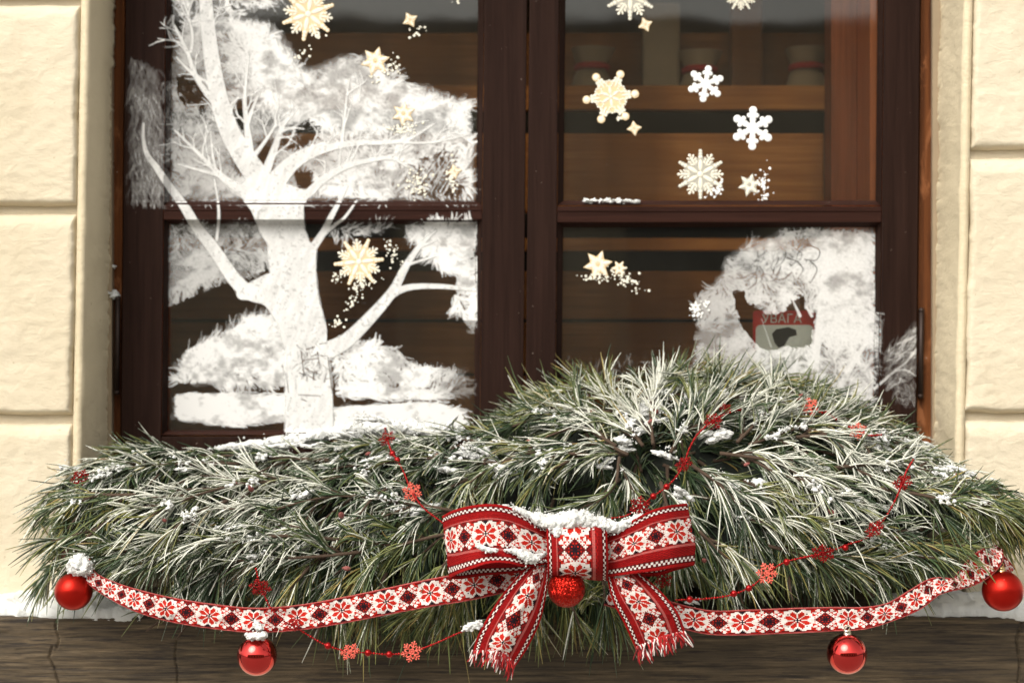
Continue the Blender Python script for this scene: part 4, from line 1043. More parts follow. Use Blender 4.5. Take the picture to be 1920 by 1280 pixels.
# places with buds and white, frosted patches seen in the photograph (px, py, radius, gain)
FROST = [(230,860,120,.35),(330,930,110,.25),(130,960,80,.3),(120,1080,80,.3),(470,850,110,.3),(600,830,90,.35),(560,950,120,.3),(450,1010,120,.3),(700,800,90,.35),(850,850,110,.3),(930,880,70,.3),
 (1190,760,110,.5),(1120,800,90,.3),(1320,860,110,.3),(1480,850,120,.3),(1540,770,90,.2),(1360,930,110,.3),(1560,900,90,.35),(1700,850,100,.35),(1800,890,110,.35),(1580,1010,130,.2),(300,1040,110,.25),(840,1000,100,.1)]
def frost_at(x, y): return sum(g*math.exp(-((x-a)**2+(y-b)**2)/(2*(r*0.7)**2)) for a, b, r, g in FROST)
# blue-noise positions of twigs
cand = []
tries = 0
def region_ok(x, y): return gtop(x)+26 < y < gbot(x)-4
while len(cand) < 150 and tries < 60000:
    tries += 1; x = rng.uniform(165, 1935); y = rng.uniform(690, 1170)
    if not region_ok(x, y): continue
    md = 66 if tries < 12000 else 50
    if all((x-a)**2+((y-b)*1.15)**2 > md**2 for a, b in cand): cand.append((x, y))
snowC, snowR, snowS = [], [], []
buds_px = [(470,915),(196,866),(440,905),(308,975),(990,828),(994,842),(820,856),(1111,771),(1400,870),(1680,1005),(1650,1070),(1320,1050),(840,1010),(690,850),(640,965),(1300,1008),(1360,770),(1500,745),(1220,790),(1790,890),(650,1065),(1230,770),(1560,960)]
def grow(name, stems, nper, frostfn, tonebias, droopfn, layer):
    """one branch: list of stems (each (n,3) world polyline with its pixel centre) with needles along them"""
    mb = MB(); Os, Ds, dr, fr, tn, crl = [], [], [], [], [], []
    for (A, px_, py_, nn) in stems:
        npt = len(A); mb.tube([Vector(p) for p in A], list(np.linspace(0.0028, 0.0012, npt)), 6)
        n = nn; tt = np.clip(rng.beta(1.35, 1.0, n), 0, 1)*(npt-1.001); i = tt.astype(int); f = (tt-i)[:,None]
        O = A[i]*(1-f) + A[i+1]*f; tg = A[i+1]-A[i]; tg /= np.linalg.norm(tg, axis=1, keepdims=True)
        rf = np.tile(np.array([0, 1.0, 0]), (n, 1)); a = np.cross(tg, rf); a /= np.linalg.norm(a, axis=1, keepdims=True)+1e-9; b = np.cross(tg, a)
        az = rng.uniform(0, 2*math.pi, n); sp = np.radians(rng.uniform(10, 42, n)) * (1.15-0.5*tt/(npt-1))
        side = a*np.cos(az)[:,None] + b*np.sin(az)[:,None]*0.75
        Dv = tg*np.cos(sp)[:,None] + side*np.sin(sp)[:,None]
        bk = Dv[:,1] > 0.1; Dv[bk,1] *= 0.3
        half = n//2; O[half:2*half] = O[:half]; Dv[half:2*half] = Dv[:half] + rng.normal(0, 0.09, (half, 3))
        Dv /= np.linalg.norm(Dv, axis=1, keepdims=True)
        tip = O + Dv*0.046 - np.array([0, 0, 0.012]); kx = D/(D+tip[:,1])/S; tx_ = 960+tip[:,0]*kx; ty_ = 640-tip[:,2]*kx
        lim = np.interp(tx_, [0, 90, 250, 300, 540, 620, 1240, 1290, 1700, 1800, 1960], [1120, 1140, 1118, 1160, 1165, 1215, 1218, 1150, 1142, 1085, 1075]) + rng.normal(0, 9, n)
        bad = ty_ > lim; Dv[bad] = Dv[bad]*0.25 + tg[bad]*0.1; Dv[bad,2] = np.abs(Dv[bad,2]); O[bad] += np.array([0, 0.03, 0.02])
        Dv /= np.linalg.norm(Dv, axis=1, keepdims=True)
        Os.append(O); Ds.append(Dv); dr.append(rng.normal(droopfn(px_, py_)+rng.normal(0, 0.06), 0.14, n)); fr.append(rng.normal(frostfn(px_, py_)+0.02, 0.27, n) + rng.normal(0, 0.05) + 0.10*(Dv[:,2] > 0))
        tn.append(np.clip(rng.normal(0.38+tonebias(px_, py_), 0.17, n) + rng.normal(0, 0.07) + (rng.uniform(0, 1, n) < 0.03)*0.45, 0, 1)); crl.append(rng.normal(0, 0.14, (n, 3)) + rng.normal(0, 0.11, (1, 3)))
    br = mb.build('pine_branch', M_TWIG, gar, smooth=True, fix=False)
    O = np.concatenate(Os); n = len(O)
    L = rng.normal(0.047, 0.009, n).clip(0.022, 0.070); W_ = rng.uniform(0.0019, 0.0030, n)
    me = needle_mesh(O, np.concatenate(Ds), L, W_, np.concatenate(dr), np.concatenate(fr), np.concatenate(tn), np.concatenate(crl))
    nd = link_mesh('needles', me, M_NEEDLE, br); nd['kind'] = 'stuff'
    return br
def place(qx, qy, off):
    qc = max(qy, gtop(qx)+12); yy_ = float(yf(qx, qc)) + off
    if qc > 1120: yy_ = min(yy_, YSF-0.02)
    return P(qx, qc, yy_)[:]
def stem_at(x, y, d, Lpx, off, npt=6, lift=0.012):
    us = np.linspace(-Lpx/2, Lpx/2, npt); bend = rng.normal(0, 0.10); hl = Lpx/2
    return np.array([place(x + d[0]*u - d[1]*bend*u*u/hl, y + d[1]*u + d[0]*bend*u*u/hl + 0.05*max(u, 0), off - lift*(u/hl)) for u in us])
def rot2(d, a): c, s_ = math.cos(a), math.sin(a); return np.array([d[0]*c-d[1]*s_, d[0]*s_+d[1]*c])
GAPS = [(420,940,24),(600,985,20),(1150,960,30),(1610,940,26),(1250,1010,24),(860,1040,24),(1420,890,18),(1200,870,22),(740,890,16),(180,960,20),(310,985,46),(250,960,30),(360,960,34),(1050,925,44),(970,930,34),(1540,955,40),(1690,960,46),(1790,980,50),(1740,985,40),(680,905,26),(780,1040,36),(1330,990,26),(1560,1090,40),(1660,1090,50),(500,1040,20),(900,930,26),(1450,945,24),(840,880,18)]
def tonebias(x, y): return 0.16 if (y > 1085 or y < 770 or x > 1780) else 0.0
def droopfn(x, y): return 0.05 if (y < 800 and x > 950) else 0.30
def tn_(x, y): return (y-gtop(x))/(gbot(x)-gtop(x))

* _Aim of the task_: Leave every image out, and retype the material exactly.

* _The response_:
Continue the Blender Python script for this scene: part 4, from line 1043. More parts follow. Use Blender 4.5. Take the picture to be 1920 by 1280 pixels.
# places with buds and white, frosted patches seen in the photograph (px, py, radius, gain)
FROST = [(230,860,120,.35),(330,930,110,.25),(130,960,80,.3),(120,1080,80,.3),(470,850,110,.3),(600,830,90,.35),(560,950,120,.3),(450,1010,120,.3),(700,800,90,.35),(850,850,110,.3),(930,880,70,.3),
 (1190,760,110,.5),(1120,800,90,.3),(1320,860,110,.3),(1480,850,120,.3),(1540,770,90,.2),(1360,930,110,.3),(1560,900,90,.35),(1700,850,100,.35),(1800,890,110,.35),(1580,1010,130,.2),(300,1040,110,.25),(840,1000,100,.1)]
def frost_at(x, y): return sum(g*math.exp(-((x-a)**2+(y-b)**2)/(2*(r*0.7)**2)) for a, b, r, g in FROST)
# blue-noise positions of twigs
cand = []
tries = 0
def region_ok(x, y): return gtop(x)+26 < y < gbot(x)-4
while len(cand) < 150 and tries < 60000:
    tries += 1; x = rng.uniform(165, 1935); y = rng.uniform(690, 1170)
    if not region_ok(x, y): continue
    md = 66 if tries < 12000 else 50
    if all((x-a)**2+((y-b)*1.15)**2 > md**2 for a, b in cand): cand.append((x, y))
snowC, snowR, snowS = [], [], []
buds_px = [(470,915),(196,866),(440,905),(308,975),(990,828),(994,842),(820,856),(1111,771),(1400,870),(1680,1005),(1650,1070),(1320,1050),(840,1010),(690,850),(640,965),(1300,1008),(1360,770),(1500,745),(1220,790),(1790,890),(650,1065),(1230,770),(1560,960)]
def grow(name, stems, nper, frostfn, tonebias, droopfn, layer):
    """one branch: list of stems (each (n,3) world polyline with its pixel centre) with needles along them"""
    mb = MB(); Os, Ds, dr, fr, tn, crl = [], [], [], [], [], []
    for (A, px_, py_, nn) in stems:
        npt = len(A); mb.tube([Vector(p) for p in A], list(np.linspace(0.0028, 0.0012, npt)), 6)
        n = nn; tt = np.clip(rng.beta(1.35, 1.0, n), 0, 1)*(npt-1.001); i = tt.astype(int); f = (tt-i)[:,None]
        O = A[i]*(1-f) + A[i+1]*f; tg = A[i+1]-A[i]; tg /= np.linalg.norm(tg, axis=1, keepdims=True)
        rf = np.tile(np.array([0, 1.0, 0]), (n, 1)); a = np.cross(tg, rf); a /= np.linalg.norm(a, axis=1, keepdims=True)+1e-9; b = np.cross(tg, a)
        az = rng.uniform(0, 2*math.pi, n); sp = np.radians(rng.uniform(10, 42, n)) * (1.15-0.5*tt/(npt-1))
        side = a*np.cos(az)[:,None] + b*np.sin(az)[:,None]*0.75
        Dv = tg*np.cos(sp)[:,None] + side*np.sin(sp)[:,None]
        bk = Dv[:,1] > 0.1; Dv[bk,1] *= 0.3
        half = n//2; O[half:2*half] = O[:half]; Dv[half:2*half] = Dv[:half] + rng.normal(0, 0.09, (half, 3))
        Dv /= np.linalg.norm(Dv, axis=1, keepdims=True)
        tip = O + Dv*0.046 - np.array([0, 0, 0.012]); kx = D/(D+tip[:,1])/S; tx_ = 960+tip[:,0]*kx; ty_ = 640-tip[:,2]*kx
        lim = np.interp(tx_, [0, 90, 250, 300, 540, 620, 1240, 1290, 1700, 1800, 1960], [1120, 1140, 1118, 1160, 1165, 1215, 1218, 1150, 1142, 1085, 1075]) + rng.normal(0, 9, n)
        bad = ty_ > lim; Dv[bad] = Dv[bad]*0.25 + tg[bad]*0.1; Dv[bad,2] = np.abs(Dv[bad,2]); O[bad] += np.array([0, 0.03, 0.02])
        Dv /= np.linalg.norm(Dv, axis=1, keepdims=True)
        Os.append(O); Ds.append(Dv); dr.append(rng.normal(droopfn(px_, py_)+rng.normal(0, 0.06), 0.14, n)); fr.append(rng.normal(frostfn(px_, py_)+0.02, 0.27, n) + rng.normal(0, 0.05) + 0.10*(Dv[:,2] > 0))
        tn.append(np.clip(rng.normal(0.38+tonebias(px_, py_), 0.17, n) + rng.normal(0, 0.07) + (rng.uniform(0, 1, n) < 0.03)*0.45, 0, 1)); crl.append(rng.normal(0, 0.14, (n, 3)) + rng.normal(0, 0.11, (1, 3)))
    br = mb.build('pine_branch', M_TWIG, gar, smooth=True, fix=False)
    O = np.concatenate(Os); n = len(O)
    L = rng.normal(0.047, 0.009, n).clip(0.022, 0.070); W_ = rng.uniform(0.0019, 0.0030, n)
    me = needle_mesh(O, np.concatenate(Ds), L, W_, np.concatenate(dr), np.concatenate(fr), np.concatenate(tn), np.concatenate(crl))
    nd = link_mesh('needles', me, M_NEEDLE, br); nd['kind'] = 'stuff'
    return br
def place(qx, qy, off):
    qc = max(qy, gtop(qx)+12); yy_ = float(yf(qx, qc)) + off
    if qc > 1120: yy_ = min(yy_, YSF-0.02)
    return P(qx, qc, yy_)[:]
def stem_at(x, y, d, Lpx, off, npt=6, lift=0.012):
    us = np.linspace(-Lpx/2, Lpx/2, npt); bend = rng.normal(0, 0.10); hl = Lpx/2
    return np.array([place(x + d[0]*u - d[1]*bend*u*u/hl, y + d[1]*u + d[0]*bend*u*u/hl + 0.05*max(u, 0), off - lift*(u/hl)) for u in us])
def rot2(d, a): c, s_ = math.cos(a), math.sin(a); return np.array([d[0]*c-d[1]*s_, d[0]*s_+d[1]*c])
GAPS = [(420,940,24),(600,985,20),(1150,960,30),(1610,940,26),(1250,1010,24),(860,1040,24),(1420,890,18),(1200,870,22),(740,890,16),(180,960,20),(310,985,46),(250,960,30),(360,960,34),(1050,925,44),(970,930,34),(1540,955,40),(1690,960,46),(1790,980,50),(1740,985,40),(680,905,26),(780,1040,36),(1330,990,26),(1560,1090,40),(1660,1090,50),(500,1040,20),(900,930,26),(1450,945,24),(840,880,18)]
def tonebias(x, y): return 0.16 if (y > 1085 or y < 770 or x > 1780) else 0.0
def droopfn(x, y): return 0.05 if (y < 800 and x > 950) else 0.30
def tn_(x, y): return (y-gtop(x))/(gbot(x)-gtop(x))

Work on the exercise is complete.